-- start --

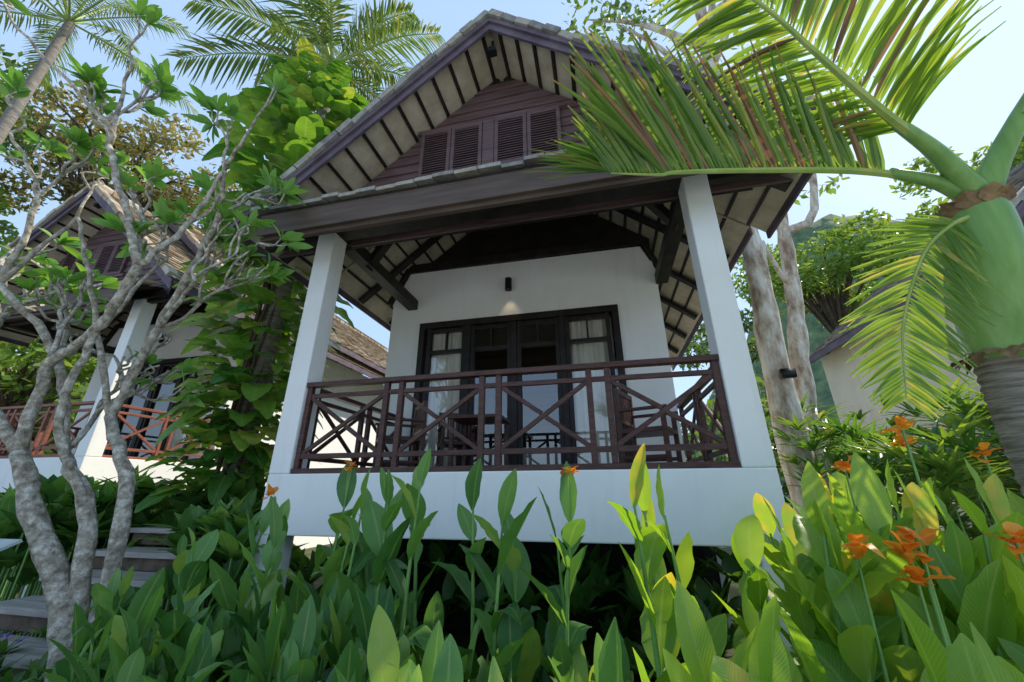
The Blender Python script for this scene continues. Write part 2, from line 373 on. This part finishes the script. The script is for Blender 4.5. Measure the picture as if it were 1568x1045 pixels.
    mb=MB(); mb.box(-2.4,1.9,5.0,5.1,0,3.3,'fascia'); mb.box(-2.45,1.97,2.6,5,-.1,0.0,'floor'); mb.box(-2.45,1.97,2.6,5,3.0,3.05,'cream')
    mb.box(-1.2,.8,3.6,4.9,.0,.55,'curtain')
    mb.obj('room_interior',E)
    mb=MB(); rail(mb,(-2.077,.06,0),(2.077,.06,0),4,railk)
    if siderails:
        rail(mb,(2.15,.27,0),(2.15,2.3,0),2,railk); rail(mb,(-2.15,.27,0),(-2.15,2.3,0),2,railk)
    mb.obj('porch_railing',E,bevel=.004)
    mb=MB(); mb.tube([(-.34,2.26,3.08),(-.34,2.26,3.3)],[.06,.06],'black',16); mb.box(-.37,-.31,2.3,2.4,3.16,3.22,'black'); mb.obj('wall_lamp',E)
    return E
main=house('porch_bungalow',(0,0,0),['t1','t2','t3'])
chair('chair',main,(-1.55,1.2,.02),-.9); chair('chair_1',main,(-1.0,1.9,.02),.5); chair('chair_2',main,(1.55,1.2,.02),1.2)
mb=MB(); mb.box(-.35,.35,-.3,.3,.68,.72,'wood')
for x in(-.3,.3):
    for y in(-.25,.25): mb.box(x-.025,x+.025,y-.025,y+.025,0,.68,'wood')
mb.obj('porch_table',main,bevel=.005,loc=(-.55,1.5,.02))
lh=house('porch_bungalow',(-9.7,1.4,.38),['o1','o2','o3'],railk='redwood',length=12)
ld=bpy.data.lights.new('lamp_glow','SPOT'); ld.energy=2.5; ld.color=(1,.75,.45); ld.spot_size=1.2; ld.spot_blend=.8; ld.shadow_soft_size=.04
lo=bpy.data.objects.new('lamp_glow',ld); lo.location=(-.34,2.24,3.06); lo.rotation_euler=(.3,0,0); lo.parent=main; scn.collection.objects.link(lo)
E=empty('side_bungalow',(10.0,3.2,0.1))
roof(E,'roof',-.3,4.6,3.45,5.85,['t1','t2','t3'])
mb=MB(); mb.box(-3.15,3.15,.4,4.5,-2.4,2.95,'cream'); mb.prism_y([(-3.0,2.96),(3.0,2.96),(.2,5.4),(-.2,5.4)],.4,.5,'siding'); mb.obj('walls',E)

# ---------------------------------------------------------------- vegetation helpers
GZ=-1.75
def rdir(tilt,az): return np.array((math.sin(tilt)*math.cos(az),math.sin(tilt)*math.sin(az),math.cos(tilt)))
def flower(mb,p,s=.07,k='orange',n=8):
    p=np.array(p,float)
    for i in range(n):
        d=rdir(random.uniform(.2,1.5),random.uniform(0,6.28))
        mb.blade(p+rng.normal(0,.015,3),d,(0,0,1),s*random.uniform(.7,1.3),s*.6,k,droop=random.uniform(.1,.7),fold=.3,nseg=4,p1=1.2,wob=.5)
def canna(mb,x,y,top,k,fl=False):
    z0=GZ; lean=np.array((random.uniform(-.15,.15),random.uniform(-.1,.1),0))
    H=top-.25-z0
    def sp(t): return np.array((x,y,z0))+np.array((0,0,H*t))+lean*t*t
    mb.tube([sp(0),sp(.35),sp(.7),sp(1)],[.016,.014,.011,.006],'stem',6,False)
    n=random.randint(7,10); az=random.uniform(0,6.28)
    for i in range(n):
        t=.28+.72*i/(n-1); az+=math.pi*random.uniform(.7,1.2)
        L=random.uniform(.27,.46)*(1 if i<n-2 else .85); W=L*random.uniform(.36,.47)
        tl=random.uniform(.25,.85)*(1-.5*t)+.12
        if i==n-1: tl=random.uniform(0.05,.3); W*=.7
        d=rdir(tl,az)
        up=rdir(random.uniform(-.3,.3)+tl-1.45,az+random.uniform(-.6,.6))
        r=random.random()
        mb.blade(sp(t)-np.array((0,0,.02)),d,up,L,W,k,droop=random.uniform(.05,.4) if r<.85 else random.uniform(.6,1.1),fold=random.uniform(.05,.45),nseg=9,p1=.82,p2=.78,wob=.12,bend=random.uniform(-.14,.14))
    if fl:
        mb.tube([sp(1),sp(1)+np.array((.01,0,.23))],[.006,.004],'stem',5,False); flower(mb,sp(1)+np.array((.01,0,.24)))
mb=MB()
hero=[(-1.5,-1.0,-.2,1),(-1.1,-1.2,-.25,0),(-.8,-1.0,-.02,1),(-.52,-1.2,-.05,0),(-.54,-.9,.0,0),(-.08,-1.3,.12,0),(-.06,-1.1,.05,0),(-.25,-1.25,0,0),(-.4,-1.0,-.1,0),(-.65,-1.1,-.1,0),(.3,-1.2,-.02,0),(.43,-1.4,-.08,0),(.54,-1.1,-.2,0),(.75,-1.3,-.08,1),(.77,-1.0,-.2,0),(1.19,-1.4,.0,0),(1.26,-1.1,-.05,0),(1.37,-1.3,-.05,0),(1.57,-1.1,-.3,0),(1.62,-1.3,-.25,0),(-1.9,-.9,-.35,0),(-2.1,-.7,-.4,0),(-1.3,-.8,-.25,0),(-1.0,-.7,-.2,0)]
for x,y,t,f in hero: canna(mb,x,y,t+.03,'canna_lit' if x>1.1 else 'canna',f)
for i in range(74):
    D=random.uniform(1.7,3.0); x=1.02+random.uniform(-1.42,-.45)*D; canna(mb,x,D-3.49,-.147-random.uniform(.18,.3)*D,'canna')
for i in range(54):
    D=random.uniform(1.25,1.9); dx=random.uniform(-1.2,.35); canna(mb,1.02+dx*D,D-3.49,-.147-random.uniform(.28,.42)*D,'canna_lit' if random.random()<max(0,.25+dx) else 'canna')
for i in range(26):
    D=random.uniform(2.0,3.0); x=1.02+random.uniform(-.5,.25)*D; canna(mb,x,D-3.49,-.147-random.uniform(.24,.36)*D,'canna')
mb.obj('canna_lily_bed',smooth=True)
mb=MB()
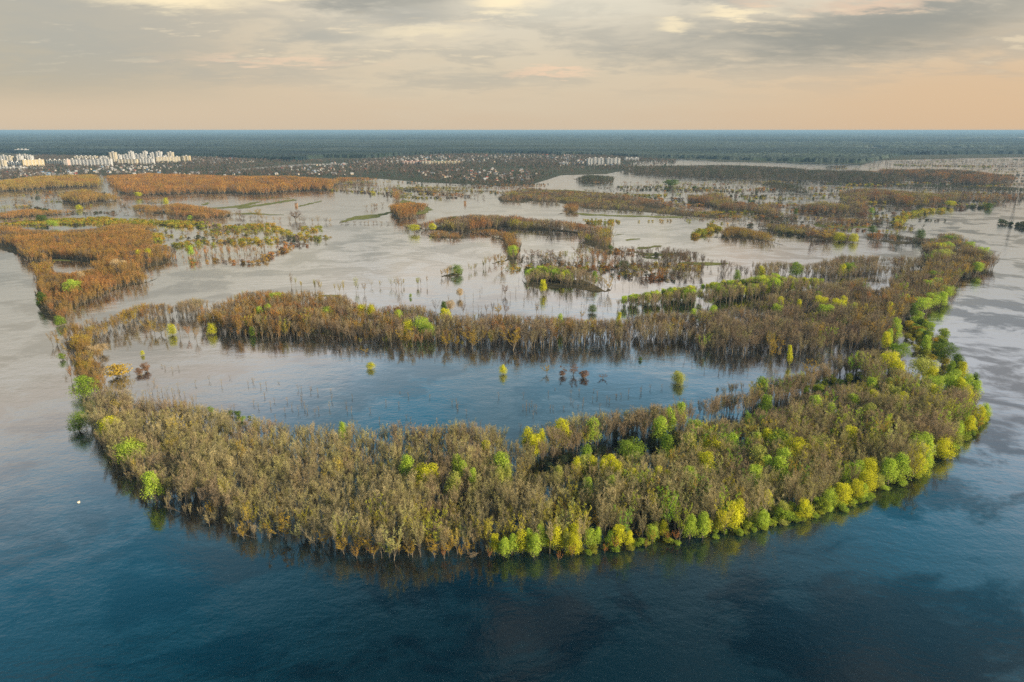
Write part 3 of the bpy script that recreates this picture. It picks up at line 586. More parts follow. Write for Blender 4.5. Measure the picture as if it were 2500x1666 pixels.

-- end --

▶ [REQUIREMENT]: Gather each line from the listing above that holds "were".

▶ [RESPONSE]:
The Blender Python script for this scene continues. Write part 2, from line 373 on. This part finishes the script. The script is for Blender 4.5. Measure the picture as if it were 1568x1045 pixels.
Write part 3 of the bpy script that recreates this picture. It picks up at line 586. More parts follow. Write for Blender 4.5. Measure the picture as if it were 2500x1666 pixels.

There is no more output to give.